The literature of air power history is dominated by books about individual airplanes. These tend to be long on facts and figures about engine horsepower and machine-gun muzzle velocities and short on historical understanding of the process of technological change and the military context of air power.

A few legendary aircraft represent such crucial turning points in the history of air power that their stories can, however, serve as legitimate vehicles for an exploration of these larger ideas. The F-86 Sabre certainly has a claim to being one of this select group. It was the first jet fighter to incorporate the aerodynamically revolutionary swept-back wing and the first operational fighter to break the sound barrier. And the combat experience of the Sabre in Korea (where it achieved an 8:1 kill ratio against the MiG-15) was vitally important not only to events of that war, but in shaping air superiority doctrine and tactics ever since.

In researching Sabres over MiG Alley, aviation historian Kenneth P. Werrell consulted extensive archival sources and interviewed sixty Korean War–era pilots. The result is an encyclopedic collection of factual data and a certain amount of record-straightening detail about controversial incidents. In particular, Werrell claims (official accounts notwithstanding) that unauthorized violations of Chinese and Soviet airspace by F-86 pilots eager to score MiG kills were routine.

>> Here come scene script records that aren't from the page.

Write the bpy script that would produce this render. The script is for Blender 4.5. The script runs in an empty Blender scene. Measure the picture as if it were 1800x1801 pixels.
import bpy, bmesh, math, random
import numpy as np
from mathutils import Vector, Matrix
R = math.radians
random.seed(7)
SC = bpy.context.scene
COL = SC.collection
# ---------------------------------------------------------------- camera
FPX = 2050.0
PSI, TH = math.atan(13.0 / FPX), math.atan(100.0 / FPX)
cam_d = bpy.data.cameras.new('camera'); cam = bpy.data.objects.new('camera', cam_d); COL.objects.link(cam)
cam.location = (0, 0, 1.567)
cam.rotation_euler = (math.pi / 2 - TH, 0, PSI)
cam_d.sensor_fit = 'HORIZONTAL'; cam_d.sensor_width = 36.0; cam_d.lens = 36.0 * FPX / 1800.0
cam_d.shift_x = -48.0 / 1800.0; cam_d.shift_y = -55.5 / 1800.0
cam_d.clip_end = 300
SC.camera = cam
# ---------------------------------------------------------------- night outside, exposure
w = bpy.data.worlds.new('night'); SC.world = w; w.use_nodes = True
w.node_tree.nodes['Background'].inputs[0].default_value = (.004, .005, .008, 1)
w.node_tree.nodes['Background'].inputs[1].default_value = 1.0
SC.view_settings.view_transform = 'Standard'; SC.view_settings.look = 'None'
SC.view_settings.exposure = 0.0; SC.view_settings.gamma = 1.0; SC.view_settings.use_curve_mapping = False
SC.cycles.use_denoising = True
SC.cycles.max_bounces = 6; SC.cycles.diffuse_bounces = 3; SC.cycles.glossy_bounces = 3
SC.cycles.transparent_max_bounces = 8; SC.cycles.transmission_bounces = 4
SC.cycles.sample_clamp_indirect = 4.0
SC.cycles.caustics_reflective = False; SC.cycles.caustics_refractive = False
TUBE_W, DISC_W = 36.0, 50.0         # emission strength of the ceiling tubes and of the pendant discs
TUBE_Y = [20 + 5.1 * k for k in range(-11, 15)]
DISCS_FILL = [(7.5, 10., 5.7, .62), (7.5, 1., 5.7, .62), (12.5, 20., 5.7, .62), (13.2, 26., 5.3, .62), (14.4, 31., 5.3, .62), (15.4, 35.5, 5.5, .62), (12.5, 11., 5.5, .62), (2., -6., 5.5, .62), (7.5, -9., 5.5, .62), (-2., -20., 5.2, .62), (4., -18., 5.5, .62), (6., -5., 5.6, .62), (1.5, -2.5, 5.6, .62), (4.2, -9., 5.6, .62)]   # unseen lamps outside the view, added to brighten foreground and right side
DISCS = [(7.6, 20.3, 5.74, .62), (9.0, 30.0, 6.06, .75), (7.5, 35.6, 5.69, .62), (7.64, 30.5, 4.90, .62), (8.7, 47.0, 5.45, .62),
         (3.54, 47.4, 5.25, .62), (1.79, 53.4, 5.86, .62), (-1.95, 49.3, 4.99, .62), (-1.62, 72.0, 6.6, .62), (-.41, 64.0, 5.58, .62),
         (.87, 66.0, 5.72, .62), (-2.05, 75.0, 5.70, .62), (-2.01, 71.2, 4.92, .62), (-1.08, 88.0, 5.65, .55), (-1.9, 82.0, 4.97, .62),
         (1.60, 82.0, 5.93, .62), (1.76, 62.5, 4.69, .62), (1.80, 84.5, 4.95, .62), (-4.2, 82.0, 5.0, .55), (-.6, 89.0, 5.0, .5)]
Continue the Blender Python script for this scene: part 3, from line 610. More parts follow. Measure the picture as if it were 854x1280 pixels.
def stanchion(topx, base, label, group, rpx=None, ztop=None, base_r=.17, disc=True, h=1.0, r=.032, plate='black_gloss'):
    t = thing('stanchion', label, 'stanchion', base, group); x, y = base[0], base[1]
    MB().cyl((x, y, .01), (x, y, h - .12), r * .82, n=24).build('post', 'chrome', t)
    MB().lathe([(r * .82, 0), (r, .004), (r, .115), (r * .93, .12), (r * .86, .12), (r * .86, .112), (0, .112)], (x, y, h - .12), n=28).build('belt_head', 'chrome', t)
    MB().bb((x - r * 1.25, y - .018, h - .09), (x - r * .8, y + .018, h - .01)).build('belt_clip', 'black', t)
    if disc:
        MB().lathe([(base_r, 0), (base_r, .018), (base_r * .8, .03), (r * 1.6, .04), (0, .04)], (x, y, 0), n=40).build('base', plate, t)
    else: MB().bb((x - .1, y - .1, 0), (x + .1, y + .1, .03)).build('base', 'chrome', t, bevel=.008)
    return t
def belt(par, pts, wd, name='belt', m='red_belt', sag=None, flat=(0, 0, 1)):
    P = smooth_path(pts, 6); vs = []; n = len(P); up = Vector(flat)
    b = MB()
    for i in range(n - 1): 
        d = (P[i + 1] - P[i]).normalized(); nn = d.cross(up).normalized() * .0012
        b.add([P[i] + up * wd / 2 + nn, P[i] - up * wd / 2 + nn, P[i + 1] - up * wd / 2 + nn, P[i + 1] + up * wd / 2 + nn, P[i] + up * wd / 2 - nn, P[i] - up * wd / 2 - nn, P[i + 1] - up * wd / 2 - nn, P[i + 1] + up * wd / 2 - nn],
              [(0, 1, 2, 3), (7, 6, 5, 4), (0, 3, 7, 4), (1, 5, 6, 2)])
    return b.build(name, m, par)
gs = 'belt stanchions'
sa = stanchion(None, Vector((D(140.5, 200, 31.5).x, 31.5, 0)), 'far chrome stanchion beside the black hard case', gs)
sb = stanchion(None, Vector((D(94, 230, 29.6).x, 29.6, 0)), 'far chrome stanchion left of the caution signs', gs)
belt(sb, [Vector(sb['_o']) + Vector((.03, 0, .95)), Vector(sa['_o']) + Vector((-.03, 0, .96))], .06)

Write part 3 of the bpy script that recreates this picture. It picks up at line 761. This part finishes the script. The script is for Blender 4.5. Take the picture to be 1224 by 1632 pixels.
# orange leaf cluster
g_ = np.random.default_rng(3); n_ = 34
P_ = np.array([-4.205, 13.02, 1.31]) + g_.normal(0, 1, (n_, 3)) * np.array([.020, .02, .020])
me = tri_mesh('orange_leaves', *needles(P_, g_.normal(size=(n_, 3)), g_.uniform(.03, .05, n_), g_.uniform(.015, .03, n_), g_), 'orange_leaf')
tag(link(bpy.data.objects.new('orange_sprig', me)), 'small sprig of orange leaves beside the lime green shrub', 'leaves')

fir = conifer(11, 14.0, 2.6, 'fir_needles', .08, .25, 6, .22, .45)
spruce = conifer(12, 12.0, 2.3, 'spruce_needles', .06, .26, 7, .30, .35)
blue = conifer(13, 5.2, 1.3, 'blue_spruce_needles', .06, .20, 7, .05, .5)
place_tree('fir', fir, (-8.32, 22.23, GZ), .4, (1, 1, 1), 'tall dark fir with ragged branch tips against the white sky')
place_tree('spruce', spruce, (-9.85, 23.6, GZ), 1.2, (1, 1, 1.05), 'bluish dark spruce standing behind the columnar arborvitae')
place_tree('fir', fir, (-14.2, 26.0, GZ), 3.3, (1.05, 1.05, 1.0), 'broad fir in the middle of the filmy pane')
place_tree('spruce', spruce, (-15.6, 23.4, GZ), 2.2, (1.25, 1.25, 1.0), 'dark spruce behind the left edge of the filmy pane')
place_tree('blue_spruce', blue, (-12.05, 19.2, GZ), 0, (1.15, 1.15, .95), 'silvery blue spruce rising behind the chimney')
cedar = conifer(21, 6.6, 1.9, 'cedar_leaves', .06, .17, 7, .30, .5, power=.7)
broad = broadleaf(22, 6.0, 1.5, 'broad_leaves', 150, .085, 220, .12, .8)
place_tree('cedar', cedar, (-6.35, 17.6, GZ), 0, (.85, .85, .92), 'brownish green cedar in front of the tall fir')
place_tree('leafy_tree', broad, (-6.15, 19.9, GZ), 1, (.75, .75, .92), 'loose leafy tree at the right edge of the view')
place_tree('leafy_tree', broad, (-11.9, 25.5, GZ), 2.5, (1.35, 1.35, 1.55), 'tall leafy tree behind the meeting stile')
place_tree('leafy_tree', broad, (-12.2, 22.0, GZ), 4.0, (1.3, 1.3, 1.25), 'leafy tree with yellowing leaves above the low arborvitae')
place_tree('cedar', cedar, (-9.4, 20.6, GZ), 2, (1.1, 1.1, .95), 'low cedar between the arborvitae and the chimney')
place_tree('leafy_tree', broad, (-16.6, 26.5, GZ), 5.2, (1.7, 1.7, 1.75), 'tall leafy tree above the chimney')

The chief deficiency with this book is that little of this information is organized into a coherent narrative, much less placed in a context that elucidates historical connections or developments. Chapters follow neither chronological order nor any other clear logical progression: the book begins [End Page 1104] with several chapters detailing the F-86's various models, technical subsystems, maintenance, and safety; this is followed by a rather cursory overview of air operations in Korea; then come a string of chapters which consist of nothing but a series of capsule biographies of two dozen F-86 pilots, one after another. Despite the subtitle, there is no real discussion of how the fight for air superiority evolved.

In many places, the book reads like little more than raw notes for a book, with loosely connected material filed under general headings and linked by generic transitional sentences such as, "Flying is not a risk-free activity." The result is much repetition and a certain amount of confusion: in chapter three, the author states that the F-86's "three major mechanical problems" were the radar gunsight, the landing gear, and drop tanks; in chapter four, he states that the major mechanical problems were the landing gear, the control stick, and engine failures. At one point he asserts that the problems with the landing gear "came as no surprise to those familiar with the F-86"; elsewhere he says that problems with the landing gear were "surprising because that system was neither new nor exotic."

Those seeking specifics about the F-86 will find this a useful reference; those seeking to understand its significance in the Korean War, in air power history, or in the technological evolution of the jet fighter will have to look elsewhere.